Des systèmes hybrides
Plus innovant encore, Starship Technologies s’est associé à Mercedes-Benz pour créer RoboVan : un Sprinter aménagé en « vaisseau mère » d’une flotte de huit robots livreurs. Objectif : livrer plus de 400 colis en 9 heures ; contre 180 colis livrés par une tournée traditionnelle de chauffeur livreur. Ce partenariat va s’inscrire dans la durée puisque Daimler a participé à la dernière levée de fonds de la start-up, conclut en janvier pour 16,5 millions d’euros. La convergence de ces deux modes de transport crée « la méthode de livraison locale la plus efficace, rentable et pratique au monde », indique Ahti Heinla, PDG de Starship Technologies. Autre signe que les livreurs humains n’ont pas dit leur dernier mot : début mars, Stuart est devenue filiale à 100 % de Geo- Post.
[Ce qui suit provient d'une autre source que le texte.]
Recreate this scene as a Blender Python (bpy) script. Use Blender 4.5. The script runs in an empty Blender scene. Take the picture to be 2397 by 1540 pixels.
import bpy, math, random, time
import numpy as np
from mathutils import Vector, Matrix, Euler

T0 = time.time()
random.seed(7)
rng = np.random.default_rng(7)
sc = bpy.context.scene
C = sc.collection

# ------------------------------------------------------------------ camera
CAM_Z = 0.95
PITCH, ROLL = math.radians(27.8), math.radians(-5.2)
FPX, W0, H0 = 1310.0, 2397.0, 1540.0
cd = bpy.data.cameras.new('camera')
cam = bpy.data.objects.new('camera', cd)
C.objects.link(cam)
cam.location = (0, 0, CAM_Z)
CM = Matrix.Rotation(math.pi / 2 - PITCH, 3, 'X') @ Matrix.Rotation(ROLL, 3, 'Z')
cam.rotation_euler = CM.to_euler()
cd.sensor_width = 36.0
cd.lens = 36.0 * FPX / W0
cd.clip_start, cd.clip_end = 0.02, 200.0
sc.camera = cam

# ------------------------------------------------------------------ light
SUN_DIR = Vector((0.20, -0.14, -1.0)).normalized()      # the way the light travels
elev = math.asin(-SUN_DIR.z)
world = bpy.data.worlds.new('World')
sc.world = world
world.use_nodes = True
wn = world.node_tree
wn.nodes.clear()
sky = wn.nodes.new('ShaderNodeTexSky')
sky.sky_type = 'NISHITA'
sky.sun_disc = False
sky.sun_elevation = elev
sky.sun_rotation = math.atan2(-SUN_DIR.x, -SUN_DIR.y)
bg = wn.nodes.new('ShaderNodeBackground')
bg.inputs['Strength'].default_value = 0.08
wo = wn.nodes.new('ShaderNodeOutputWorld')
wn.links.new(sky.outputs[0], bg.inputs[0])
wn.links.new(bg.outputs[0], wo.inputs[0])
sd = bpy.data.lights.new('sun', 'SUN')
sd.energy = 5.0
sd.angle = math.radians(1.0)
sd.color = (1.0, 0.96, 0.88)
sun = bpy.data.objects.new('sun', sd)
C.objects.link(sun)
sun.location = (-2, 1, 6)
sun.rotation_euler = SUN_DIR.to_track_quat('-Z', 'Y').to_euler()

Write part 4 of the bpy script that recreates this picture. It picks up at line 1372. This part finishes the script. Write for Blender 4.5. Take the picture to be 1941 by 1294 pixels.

Créée en 2015, cette plateforme de livraison instantanée, présente à Paris, Barcelone, Londres, Lyon et Madrid, vise à généraliser le modèle « food delivery » à tout type de commerce. Son algorithme sophistiqué affecte les livraisons, en temps réel, à une flotte de coursiers, indépendants ou professionnels, en fonction de leur localisation et leur mode de déplacement.« Chez Stuart, nous rêvons d’une ville où vélos, vélos-cargo et véhicules électriques remplacent les centaines de milliers de véhicules thermiques qui circulent chaque jour dans nos centres urbains. Et ce chantier, lui, se fera avec l’humain », raconte Nicolas Breuil, directeur marketing de Stuart, dans une récente tribune. « Que ce soit grâce aux algorithmes d’un côté, comme ceux utilisés par Uber ou Stuart, ou à l’automatisation de la livraison de l’autre, nous assistons à la fin de la massification de la chaîne logistique », analyse Moustafa Kasbari. Livraisons en consigne automatisée dans des lieux de passage ou directement dans le coffre des voitures, de bout en bout pour les petits commerçants… « Les marchandises circuleront de façon plus décentralisée à travers un réseau de boucles locales. C’est le début d’un retour vertueux à l’économie locale », conclut-il.